Seems like I need to make a better argument.
Quote https://www.kernel.org/doc/html/latest/admin-guide/kernel-parameters.html
> random.trust_cpu={on,off}
>
> [KNL] Enable or disable trusting the use of the CPU's random number generator (if available) to fully seed the kernel's CRNG. Default is controlled by CONFIG_RANDOM_TRUST_CPU.
The name of the kernel parameter `random.trust_cpu` is a bit non-ideal. There is no need to invoke big words such as "trust" or "backdoor" for the sake of this argument. Not even trust or a backdoor is required for this being an issue. Even a bug that happened in past would justify this change.
Ars Technica reported, [AMD shipped Ryzen 3000 with a serious microcode bug in its random number generator.](https://arstechnica.com/gadgets/2019/10/how-a-months-old-amd-microcode-bug-destroyed-my-weekend/) Lennart Poettering (@poettering) [summarized](https://twitter.com/pid_eins/status/1149649806056280069) the issue nicely.

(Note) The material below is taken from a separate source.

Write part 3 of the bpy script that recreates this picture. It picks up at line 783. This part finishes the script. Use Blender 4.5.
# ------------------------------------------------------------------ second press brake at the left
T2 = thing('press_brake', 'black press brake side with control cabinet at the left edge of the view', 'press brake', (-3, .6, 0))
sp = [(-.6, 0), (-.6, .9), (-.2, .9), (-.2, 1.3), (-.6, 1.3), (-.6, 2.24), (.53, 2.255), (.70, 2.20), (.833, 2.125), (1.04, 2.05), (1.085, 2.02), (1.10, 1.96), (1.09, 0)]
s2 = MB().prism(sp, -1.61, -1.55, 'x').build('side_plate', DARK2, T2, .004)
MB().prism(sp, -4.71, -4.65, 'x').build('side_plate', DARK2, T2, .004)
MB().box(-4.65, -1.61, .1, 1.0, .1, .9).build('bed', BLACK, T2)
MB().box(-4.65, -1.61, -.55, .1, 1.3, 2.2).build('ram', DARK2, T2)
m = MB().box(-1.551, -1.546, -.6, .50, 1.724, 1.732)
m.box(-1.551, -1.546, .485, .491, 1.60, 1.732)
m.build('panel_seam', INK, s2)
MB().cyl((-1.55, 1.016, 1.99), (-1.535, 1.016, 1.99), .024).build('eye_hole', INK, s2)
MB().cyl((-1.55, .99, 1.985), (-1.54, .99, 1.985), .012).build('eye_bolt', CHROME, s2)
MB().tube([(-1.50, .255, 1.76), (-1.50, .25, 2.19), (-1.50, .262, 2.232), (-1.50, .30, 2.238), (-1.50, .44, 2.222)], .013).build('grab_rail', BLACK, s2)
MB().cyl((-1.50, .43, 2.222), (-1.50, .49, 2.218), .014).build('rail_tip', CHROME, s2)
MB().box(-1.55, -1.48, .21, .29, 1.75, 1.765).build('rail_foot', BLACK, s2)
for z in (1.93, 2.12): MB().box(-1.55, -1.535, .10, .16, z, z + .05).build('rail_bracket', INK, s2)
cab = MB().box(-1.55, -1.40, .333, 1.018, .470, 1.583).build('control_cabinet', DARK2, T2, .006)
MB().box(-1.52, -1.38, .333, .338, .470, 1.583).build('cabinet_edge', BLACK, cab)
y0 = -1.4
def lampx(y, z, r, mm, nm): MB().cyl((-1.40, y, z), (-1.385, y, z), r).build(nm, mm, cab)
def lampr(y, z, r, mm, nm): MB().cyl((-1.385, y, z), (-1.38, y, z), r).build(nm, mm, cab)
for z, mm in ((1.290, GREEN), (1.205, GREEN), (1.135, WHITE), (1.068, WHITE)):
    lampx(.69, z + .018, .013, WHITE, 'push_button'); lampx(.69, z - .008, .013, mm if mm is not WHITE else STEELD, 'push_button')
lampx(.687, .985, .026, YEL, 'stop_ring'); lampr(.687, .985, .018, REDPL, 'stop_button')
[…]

> Finally, AMD admits it's their fault, and they are preparing a BIOS update to fix RDRAND. You probably should avoid running a CONFIG_RANDOM_TRUST_CPU=y Linux kernel (Fedora) on a Ryzen system without that BIOS update, or all crypto keys generated are not as random as you hope.
That bug that gladly was discovered and publicized by a white hat. Due to the large amount of different CPU models, different batches it's not a good idea to rely on white hats to swiftly report it.

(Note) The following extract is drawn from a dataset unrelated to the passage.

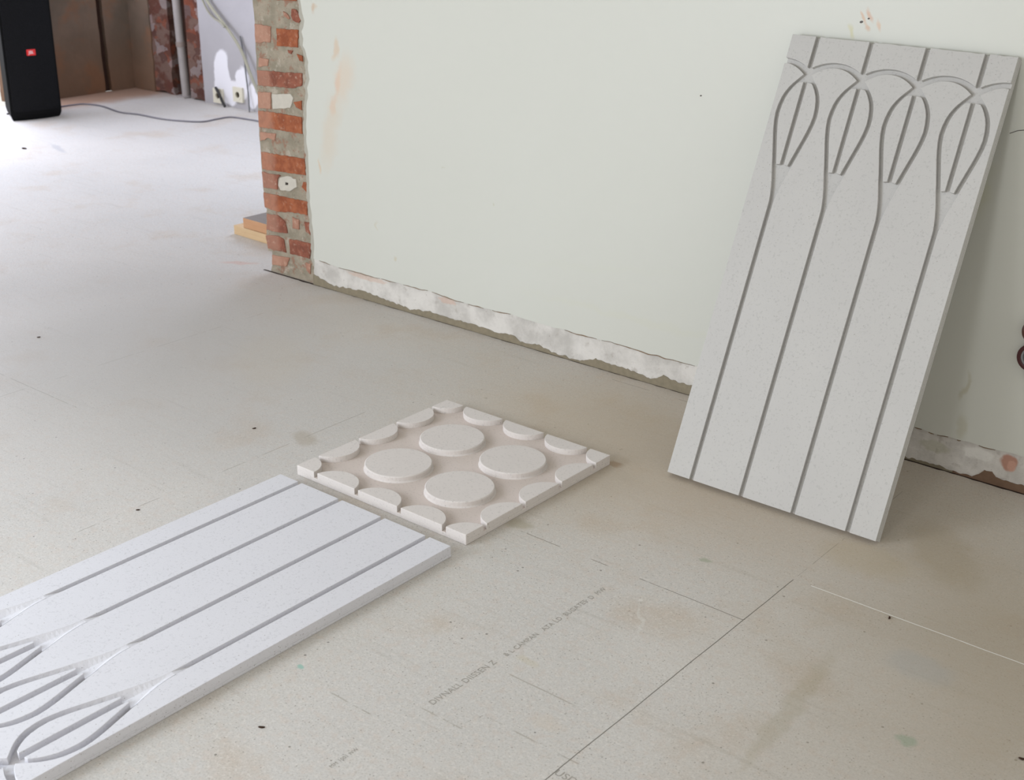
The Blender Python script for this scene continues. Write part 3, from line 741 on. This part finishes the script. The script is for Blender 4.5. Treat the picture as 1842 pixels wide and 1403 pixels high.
# ------------------------------------------------------------------ square relief tile
bm = bmesh.new()
TT, TD = .0287, .0170
box(bm, (0, 0, 0), (.6, .6, TT-TD), 0)
for f_ in bm.faces:
    if all(v.co.z > .005 for v in f_.verts): f_.material_index = 1
def disc(c, r_, n=48): return [(c[0]+r_*math.cos(2*math.pi*i/n), c[1]+r_*math.sin(2*math.pi*i/n)) for i in range(n)]
def raised(poly):
    # raised piece with slightly flared, softened foot
    prism(bm, poly, TT-TD-.0005, TT, mi=0)
for cx in (.193, .413):
    for cy in (.190, .408):
        pts = disc((0, 0), 1.0)
        rr = .0915
        lv = [(TT-TD-.0004, rr+.0035), (TT-TD+.0015, rr+.0012), (TT-TD+.004, rr), (TT-.0025, rr), (TT-.0008, rr-.0008), (TT, rr-.0028)]
        R_ = [[bm.verts.new((cx+x*q, cy+y*q, z)) for x, y in pts] for z, q in lv]
        for A, B in zip(R_[:-1], R_[1:]):
            for i in range(48): bm.faces.new((A[i], A[(i+1) % 48], B[(i+1) % 48], B[i])).material_index = 0
        bm.faces.new(R_[-1])
RH, CHORD, DEP = .0712, .070, .058
def half(cx_, n=20):
    a0 = math.asin(CHORD/RH)
    yc = -(RH-DEP)
    a0 = math.acos((RH-DEP)/RH)
    return [(cx_+RH*math.sin(a), yc+RH*math.cos(a)) for a in [-a0+2*a0*i/n for i in range(n+1)]]
edges = [lambda x, y: (x, y), lambda x, y: (.6-y, x), lambda x, y: (.6-x, .6-y), lambda x, y: (y, .6-x)]
for tr in edges:
    for c in (.148, .300, .452):
        raised([tr(x, y) for x, y in half(c)])
    q = [(0, 0)]+[(.066*math.cos(a), .066*math.sin(a)) for a in [math.pi/2*i/10 for i in range(11)]]
    raised([tr(x, y) for x, y in q])
tile = obj('relief_tile', bm, [M_tile, M_tile_bed], bevel=.0012, seg=2)
tile.location = (1.4617, -1.172, .0003); tile.rotation_euler = (0, 0, .0008)
thing(tile, 'square white relief tile with four raised discs lying on the floor', 'tile')

# ------------------------------------------------------------------ wall boxes at the right frame edge
cx, cz = 2.962, .381
e = empty('junction_box', (cx, -.004, cz))
bm = bmesh.new(); ring_prism(bm, 0, 0, .027, .037, 0, -.020, 32); obj('rim', bm, plain('dark_red_plastic', srgb(70, 24, 24), .35, .5, var=.2), e, bevel=.002)
bm = bmesh.new(); ring_prism(bm, 0, 0, .022, .028, 0, -.017, 32); obj('inner_ring', bm, plain('grey_metal_ring', srgb(130, 132, 134), .4, .5), e, bevel=.001)
bm = bmesh.new(); prism(bm, disc((0, 0), .023), 0, -.008, to_wall); obj('recess', bm, plain('blue_black_recess', srgb(52, 60, 62), .5, .4), e)
bm = bmesh.new(); tube(bm, spline([(-.006, -.006, -.036), (-.008, -.012, -.048), (.004, -.014, -.058), (.03, -.01, -.062)], 5), .004, 8); obj('wire_tail', bm, M_gap, e)
thing(e, 'dark red rimmed round wall box with a grey ring, lower of two', 'junction box', 'round boxes on the right wall')
e = empty('junction_box', (cx-.006, -.004, cz+.067))
bm = bmesh.new()
R_ = [[bm.verts.new((x*q, y_, z*q)) for x, z in disc((0, 0), 1.0, 32)] for q, y_ in ((.031, 0), (.031, -.012), (.028, -.020), (.018, -.025), (.008, -.027))]
for A, B in zip(R_[:-1], R_[1:]):
    for i in range(32): bm.faces.new((A[i], A[(i+1) % 32], B[(i+1) % 32], B[i]))
bm.faces.new(R_[-1]); bm.faces.new(R_[0][::-1])
obj('cover', bm, plain('brown_bakelite', srgb(92, 52, 40), .35, .5, var=.25, scale=20), e, smooth=True)
thing(e, 'brown domed round wall cap at the right frame edge, upper of two', 'junction box', 'round boxes on the right wall')

# ------------------------------------------------------------------ crumbs of debris on the floor
M_deb = plain('dark_crumb', srgb(62, 46, 36), .9, .1)
def crumb_(x, y, L, rz, label):
    bm = bmesh.new(); bmesh.ops.create_icosphere(bm, subdivisions=2, radius=1)
    for v in bm.verts:
        q = 1+.35*mnoise.noise(v.co*1.7+Vector((x*9, y*7, 0)))
        v.co = Vector((v.co.x*L*q, v.co.y*L*.38*q+.25*L*v.co.x**2, max(v.co.z, -.6)*L*.32*q+L*.19))
    o = obj('debris_crumb', bm, M_deb, smooth=True); o.location = (x, y, .0002); o.rotation_euler = (0, 0, rz)
    return thing(o, label, 'debris', 'dark crumbs of debris on the floor')
crumb_(1.311, -1.574, .0052, .9, 'dark brown crumb on the floor left of the flat grooved panel')
crumb_(2.236, -1.965, .0065, .6, 'dark crumb on the floor right of the flat grooved panel, bottom of the photo')
crumb_(1.141, -1.047, .006, 1.2, 'tiny dark crumb on the floor to the left of the square tile')
crumb_(-2.721, .614, .016, .4, 'dark grey crumb on the bright floor in front of the loudspeaker')
crumb_(-.0, -1.023, .006, 1.0, 'thin dark flake on the floor near the left photo edge')
crumb_(3.389, -1.114, .007, .2, 'small brown crumb on the floor in the lower right corner')
crumb_(2.988, -.811, .006, 1.9, 'small dark crumb beside the white-filled floor joint on the right')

Or this other bug [Kernel bug report from 2014, rdrand instruction fails after resume on AMD family 22 CPU](https://bugzilla.kernel.org/show_bug.cgi?id=85911).
"[D. J. Bernstein isn't a fan of RDRAND either.](https://groups.google.com/g/randomness-generation/c/z3Uid45DV34)" In the same mailing list thread someone else posted:
> On https://spideroak.com/browse/share/UTwente/RNG/Tests/NIST-STS/ you can find the results of randomness tests of several random generators including RDRAND.
>
> In the document No_of_failures_calculation.txt you can find the used testing method and the test results.
>
> The actual number of failed tests of RDRAND deviates more then 4 sigma from the expected number of failed tests.
>
> The used software can also be downloaded from the same link so these tests can be reproduced.
>
> As you also can see the XOR_SHIFT PRNG and the Picoquant PQRNG150 TRNG pass the tests with a number of failed tets within the 3 sigma deviation so the tests seem to work fine.

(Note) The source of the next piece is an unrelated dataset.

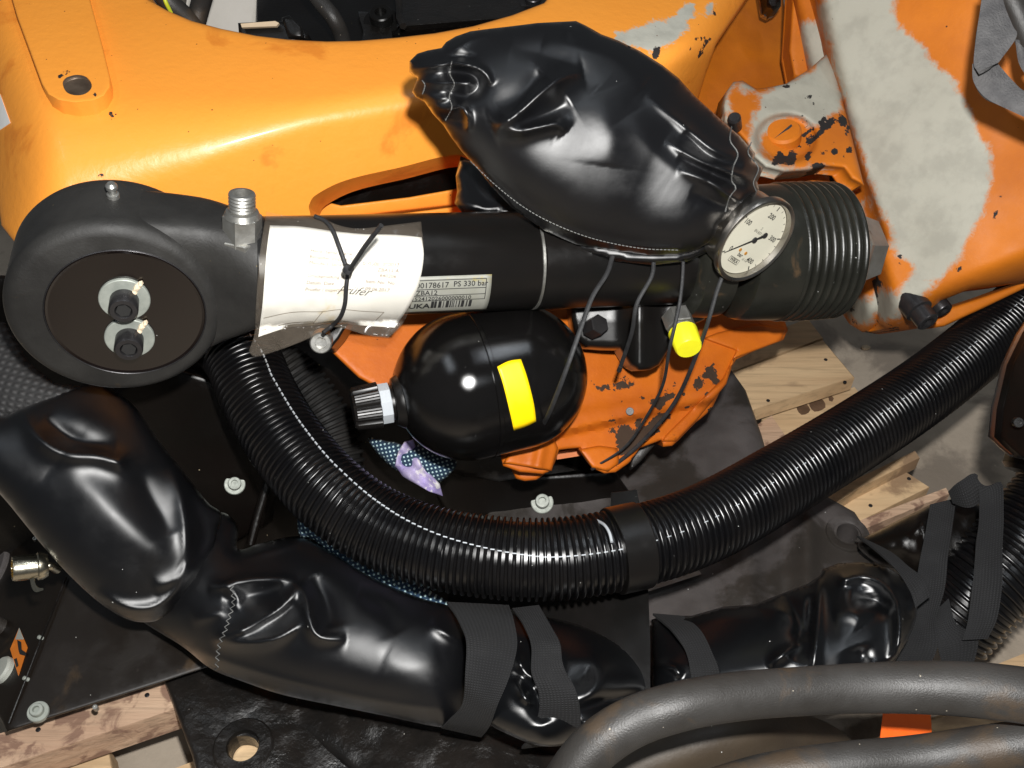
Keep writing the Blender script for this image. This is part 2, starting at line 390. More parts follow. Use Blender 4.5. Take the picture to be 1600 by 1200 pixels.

I didn't verify the latter but for my part I've seen enough.
`random.trust_cpu=on` means that [`RDRAND`](https://en.wikipedia.org/wiki/RDRAND) has a privileged position within Linux entropy gathering process.
`random.trust_cpu=off` makes it only a "normal" ("unprivileged") source of entropy among other sources (such as keyboard, mouse, CPU jitter, and the usual).
----
Current kernel entropy sources in Qubes are:
* "privileged": RDRAND
* "unprivileged": keyboard, etc.
Suggested kernel entropy sources:
* "privileged": none
* "unprivileged": RDRAND, keyboard, etc.
----
`random.trust_cpu=on` advantages:
* Perhaps negligibly faster boot of dom0?
`random.trust_cpu=off` advantages:
* Being used as 1 entropy source normally, equal rights with other entropy sources. It doesn't disable RDRAND entirely.